» **Recorded information**
- - -
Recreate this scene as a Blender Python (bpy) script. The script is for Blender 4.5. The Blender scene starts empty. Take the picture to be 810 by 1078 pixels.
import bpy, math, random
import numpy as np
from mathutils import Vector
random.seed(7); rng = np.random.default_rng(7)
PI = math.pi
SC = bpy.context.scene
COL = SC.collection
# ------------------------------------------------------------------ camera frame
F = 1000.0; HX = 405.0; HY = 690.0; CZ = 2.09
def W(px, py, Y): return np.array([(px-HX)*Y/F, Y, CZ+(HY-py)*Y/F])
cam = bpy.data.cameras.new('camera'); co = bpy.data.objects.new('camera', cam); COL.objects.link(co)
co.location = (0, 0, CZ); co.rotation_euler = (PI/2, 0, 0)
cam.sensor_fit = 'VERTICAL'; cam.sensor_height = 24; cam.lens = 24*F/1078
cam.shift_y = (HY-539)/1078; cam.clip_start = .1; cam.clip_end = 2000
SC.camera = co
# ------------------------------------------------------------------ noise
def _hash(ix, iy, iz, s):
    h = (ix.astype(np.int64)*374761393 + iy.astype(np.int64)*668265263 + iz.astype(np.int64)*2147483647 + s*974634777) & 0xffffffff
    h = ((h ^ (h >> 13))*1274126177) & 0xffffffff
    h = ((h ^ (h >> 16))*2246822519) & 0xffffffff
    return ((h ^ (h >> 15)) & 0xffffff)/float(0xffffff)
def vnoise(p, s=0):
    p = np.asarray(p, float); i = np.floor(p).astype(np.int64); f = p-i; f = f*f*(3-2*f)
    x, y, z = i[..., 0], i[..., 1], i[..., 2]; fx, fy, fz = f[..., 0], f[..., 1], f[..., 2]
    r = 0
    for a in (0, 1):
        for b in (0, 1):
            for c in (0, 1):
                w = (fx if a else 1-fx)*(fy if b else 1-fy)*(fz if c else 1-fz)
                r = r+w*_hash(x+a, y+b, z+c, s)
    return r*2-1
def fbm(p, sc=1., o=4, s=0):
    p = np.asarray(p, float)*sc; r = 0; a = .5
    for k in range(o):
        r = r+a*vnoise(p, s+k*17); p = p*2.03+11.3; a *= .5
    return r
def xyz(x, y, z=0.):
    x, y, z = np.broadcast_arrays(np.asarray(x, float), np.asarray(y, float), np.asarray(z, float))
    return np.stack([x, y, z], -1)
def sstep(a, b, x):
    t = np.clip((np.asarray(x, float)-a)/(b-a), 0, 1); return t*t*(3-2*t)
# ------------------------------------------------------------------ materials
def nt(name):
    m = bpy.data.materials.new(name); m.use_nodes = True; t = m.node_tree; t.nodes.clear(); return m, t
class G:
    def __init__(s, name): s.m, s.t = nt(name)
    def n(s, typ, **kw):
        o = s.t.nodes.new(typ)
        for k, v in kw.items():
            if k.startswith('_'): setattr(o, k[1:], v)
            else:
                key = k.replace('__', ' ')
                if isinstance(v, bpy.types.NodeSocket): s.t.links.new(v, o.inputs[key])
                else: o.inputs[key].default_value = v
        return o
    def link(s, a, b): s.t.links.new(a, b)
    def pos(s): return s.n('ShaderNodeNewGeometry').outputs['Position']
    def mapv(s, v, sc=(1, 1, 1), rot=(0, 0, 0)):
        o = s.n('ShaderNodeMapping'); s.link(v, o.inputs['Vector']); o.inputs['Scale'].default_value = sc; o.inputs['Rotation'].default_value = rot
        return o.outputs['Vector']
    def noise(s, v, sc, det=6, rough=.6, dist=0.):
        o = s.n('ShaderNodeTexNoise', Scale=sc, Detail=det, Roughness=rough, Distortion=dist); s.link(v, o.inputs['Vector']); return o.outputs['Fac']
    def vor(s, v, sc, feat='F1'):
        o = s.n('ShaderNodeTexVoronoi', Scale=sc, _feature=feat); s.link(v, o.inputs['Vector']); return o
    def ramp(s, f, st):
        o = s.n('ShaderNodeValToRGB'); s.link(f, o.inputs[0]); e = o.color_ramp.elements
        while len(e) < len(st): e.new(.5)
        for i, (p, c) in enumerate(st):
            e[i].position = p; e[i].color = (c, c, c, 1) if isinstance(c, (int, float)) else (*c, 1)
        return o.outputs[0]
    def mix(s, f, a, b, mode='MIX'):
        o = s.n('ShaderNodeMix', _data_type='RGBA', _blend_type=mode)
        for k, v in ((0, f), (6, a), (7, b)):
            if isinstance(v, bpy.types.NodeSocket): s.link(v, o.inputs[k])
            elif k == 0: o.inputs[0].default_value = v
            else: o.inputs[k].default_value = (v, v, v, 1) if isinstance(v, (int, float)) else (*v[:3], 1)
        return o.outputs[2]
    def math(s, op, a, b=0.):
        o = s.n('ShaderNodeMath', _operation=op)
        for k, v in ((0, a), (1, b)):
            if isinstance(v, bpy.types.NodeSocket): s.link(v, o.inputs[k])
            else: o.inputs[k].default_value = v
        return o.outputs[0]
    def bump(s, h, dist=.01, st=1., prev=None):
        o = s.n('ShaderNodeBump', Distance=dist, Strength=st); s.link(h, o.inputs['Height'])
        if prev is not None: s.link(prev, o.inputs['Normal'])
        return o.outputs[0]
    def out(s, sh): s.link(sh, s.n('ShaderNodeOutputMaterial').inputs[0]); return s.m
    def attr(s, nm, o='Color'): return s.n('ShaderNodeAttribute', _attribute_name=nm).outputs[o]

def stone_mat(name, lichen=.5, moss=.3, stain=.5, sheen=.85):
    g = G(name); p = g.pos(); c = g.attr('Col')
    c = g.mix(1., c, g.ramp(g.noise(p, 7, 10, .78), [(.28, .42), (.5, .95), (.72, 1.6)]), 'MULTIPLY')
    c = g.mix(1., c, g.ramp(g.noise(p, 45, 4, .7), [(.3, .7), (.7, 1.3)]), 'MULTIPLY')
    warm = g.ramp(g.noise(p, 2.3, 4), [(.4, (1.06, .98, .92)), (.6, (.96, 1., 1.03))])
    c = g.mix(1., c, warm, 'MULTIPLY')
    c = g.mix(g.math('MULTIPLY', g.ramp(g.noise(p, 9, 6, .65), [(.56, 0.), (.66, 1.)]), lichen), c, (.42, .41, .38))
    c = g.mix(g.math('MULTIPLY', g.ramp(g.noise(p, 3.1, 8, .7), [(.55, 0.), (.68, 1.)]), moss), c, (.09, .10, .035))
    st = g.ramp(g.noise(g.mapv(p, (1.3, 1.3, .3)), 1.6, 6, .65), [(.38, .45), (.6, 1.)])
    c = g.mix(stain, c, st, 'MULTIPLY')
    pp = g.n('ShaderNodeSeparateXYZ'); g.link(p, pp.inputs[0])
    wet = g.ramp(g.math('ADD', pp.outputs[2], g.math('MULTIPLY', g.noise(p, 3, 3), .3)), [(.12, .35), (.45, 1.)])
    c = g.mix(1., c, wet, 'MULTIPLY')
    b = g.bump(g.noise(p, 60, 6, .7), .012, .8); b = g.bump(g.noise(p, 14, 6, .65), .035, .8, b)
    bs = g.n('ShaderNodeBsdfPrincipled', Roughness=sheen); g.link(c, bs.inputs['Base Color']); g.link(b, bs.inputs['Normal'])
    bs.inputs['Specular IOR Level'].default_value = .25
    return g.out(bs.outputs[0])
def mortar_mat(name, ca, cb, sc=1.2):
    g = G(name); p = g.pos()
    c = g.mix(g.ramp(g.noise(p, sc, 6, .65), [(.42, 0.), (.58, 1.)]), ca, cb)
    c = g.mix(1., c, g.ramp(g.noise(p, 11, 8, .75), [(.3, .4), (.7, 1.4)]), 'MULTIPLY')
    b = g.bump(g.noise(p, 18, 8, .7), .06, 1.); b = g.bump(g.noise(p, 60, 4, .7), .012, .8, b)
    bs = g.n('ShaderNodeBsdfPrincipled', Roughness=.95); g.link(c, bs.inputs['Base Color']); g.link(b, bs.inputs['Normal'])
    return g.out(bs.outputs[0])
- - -
Show, from the listing above, each line that contains the word "scene".

Recreate this scene as a Blender Python (bpy) script. The script is for Blender 4.5. The Blender scene starts empty. Take the picture to be 810 by 1078 pixels.
SC = bpy.context.scene